Behavior in a Shared Resource Game with Cooperative, Greedy, and Vigilante Players

TL;DR

This paper analyzes the complex dynamics of resource sharing in a distributed system involving cooperative, greedy, and vigilante players, revealing conditions for equilibrium existence and oscillatory behaviors due to strategic interactions.

Contribution

It introduces a novel model capturing the interactions among different player types and demonstrates the impact of jump discontinuities on equilibrium and system dynamics.

Findings

Best response function for greedy players has a jump discontinuity.

No Nash equilibrium exists under certain conditions.

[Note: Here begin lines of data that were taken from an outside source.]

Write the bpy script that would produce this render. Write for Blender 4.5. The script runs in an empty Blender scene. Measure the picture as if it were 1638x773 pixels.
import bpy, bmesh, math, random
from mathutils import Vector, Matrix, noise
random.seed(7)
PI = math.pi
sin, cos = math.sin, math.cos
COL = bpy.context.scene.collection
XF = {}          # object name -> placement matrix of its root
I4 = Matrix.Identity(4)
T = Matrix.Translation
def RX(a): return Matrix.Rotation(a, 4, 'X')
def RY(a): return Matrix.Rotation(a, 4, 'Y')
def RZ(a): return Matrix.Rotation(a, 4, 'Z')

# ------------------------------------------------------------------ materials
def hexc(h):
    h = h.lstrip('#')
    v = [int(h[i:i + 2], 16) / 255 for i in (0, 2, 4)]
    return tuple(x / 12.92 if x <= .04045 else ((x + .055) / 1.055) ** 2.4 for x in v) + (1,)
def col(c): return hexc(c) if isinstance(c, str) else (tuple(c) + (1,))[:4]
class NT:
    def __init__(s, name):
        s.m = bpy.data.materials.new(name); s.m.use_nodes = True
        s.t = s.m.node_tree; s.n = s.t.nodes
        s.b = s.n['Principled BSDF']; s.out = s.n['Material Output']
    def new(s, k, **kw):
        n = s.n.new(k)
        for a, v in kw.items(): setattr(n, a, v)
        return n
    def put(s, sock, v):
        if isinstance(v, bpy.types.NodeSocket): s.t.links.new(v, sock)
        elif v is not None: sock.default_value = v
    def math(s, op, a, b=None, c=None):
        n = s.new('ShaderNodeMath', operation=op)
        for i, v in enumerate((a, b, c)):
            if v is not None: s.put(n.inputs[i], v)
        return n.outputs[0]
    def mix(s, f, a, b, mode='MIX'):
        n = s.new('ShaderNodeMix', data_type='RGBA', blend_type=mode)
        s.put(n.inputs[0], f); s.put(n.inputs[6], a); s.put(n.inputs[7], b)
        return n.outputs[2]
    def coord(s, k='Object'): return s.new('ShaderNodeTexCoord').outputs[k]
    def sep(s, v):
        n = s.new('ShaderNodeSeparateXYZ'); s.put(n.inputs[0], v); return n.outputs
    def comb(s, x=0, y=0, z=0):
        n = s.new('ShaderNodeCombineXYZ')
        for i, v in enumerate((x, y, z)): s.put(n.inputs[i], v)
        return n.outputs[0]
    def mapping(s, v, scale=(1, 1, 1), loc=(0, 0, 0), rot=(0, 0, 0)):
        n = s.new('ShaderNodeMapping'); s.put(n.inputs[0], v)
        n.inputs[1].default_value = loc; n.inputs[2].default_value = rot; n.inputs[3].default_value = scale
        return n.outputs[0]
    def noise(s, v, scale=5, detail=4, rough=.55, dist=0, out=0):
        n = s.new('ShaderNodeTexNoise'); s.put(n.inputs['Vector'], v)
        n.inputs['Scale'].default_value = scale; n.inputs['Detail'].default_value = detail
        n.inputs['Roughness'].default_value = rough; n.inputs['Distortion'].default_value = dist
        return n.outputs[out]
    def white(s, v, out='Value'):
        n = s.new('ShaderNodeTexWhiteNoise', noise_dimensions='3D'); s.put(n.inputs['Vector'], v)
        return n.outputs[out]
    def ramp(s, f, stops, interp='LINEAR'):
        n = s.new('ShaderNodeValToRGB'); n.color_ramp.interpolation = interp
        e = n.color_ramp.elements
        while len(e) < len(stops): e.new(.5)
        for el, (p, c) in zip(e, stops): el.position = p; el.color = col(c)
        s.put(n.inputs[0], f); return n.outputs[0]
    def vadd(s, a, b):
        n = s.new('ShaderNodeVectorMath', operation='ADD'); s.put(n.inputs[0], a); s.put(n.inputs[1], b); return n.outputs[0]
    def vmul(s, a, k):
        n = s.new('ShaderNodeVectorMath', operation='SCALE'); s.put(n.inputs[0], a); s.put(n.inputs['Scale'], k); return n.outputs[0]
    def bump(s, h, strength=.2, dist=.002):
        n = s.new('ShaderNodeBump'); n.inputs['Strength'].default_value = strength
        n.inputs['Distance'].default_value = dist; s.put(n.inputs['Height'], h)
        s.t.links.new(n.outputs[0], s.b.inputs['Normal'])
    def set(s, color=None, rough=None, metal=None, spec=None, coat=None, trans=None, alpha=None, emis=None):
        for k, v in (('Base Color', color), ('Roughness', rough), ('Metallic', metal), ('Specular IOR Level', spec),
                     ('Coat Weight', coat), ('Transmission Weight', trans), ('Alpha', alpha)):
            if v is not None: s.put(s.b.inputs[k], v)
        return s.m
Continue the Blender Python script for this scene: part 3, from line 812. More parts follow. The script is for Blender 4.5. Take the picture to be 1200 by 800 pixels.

Fictitious play may oscillate indefinitely without convergence.

Abstract

We study a problem of trust in a distributed system in which a common resource is shared by multiple parties. In such naturally information-limited settings, parties abide by a behavioral protocol that leads to fair sharing of the resource. However, greedy players may defect from a cooperative protocol and achieve a greater than fair share of resources, often without significant adverse consequences to themselves. In this paper, we study the role of a few vigilante players who also defect from a cooperative resource-sharing protocol but only in response to perceived greedy behavior. For a simple model of engagement, we demonstrate surprisingly complex dynamics among greedy and vigilante players. We show that the best response function for the greedy-player under our formulation has a jump discontinuity, which leads to conditions under which there is no Nash equilibrium. To study this property, we formulate an exact representation for the greedy player best response function in the case when there is one greedy player, one vigilante player and $N-2$ cooperative players. We use this formulation to show conditions under which a Nash equilibrium exists. We also illustrate that in the case when there is no Nash equilibrium, then the discrete dynamic system generated from fictitious play will not converge, but will oscillate indefinitely as a result of the jump discontinuity. The case of multiple vigilante and greedy players is studied numerically. Finally, we explore the relationship between fictitious play and the better response dynamics (gradient descent) and illustrate that this dynamical system can have a fixed point even when the discrete dynamical system arising from fictitious play does not.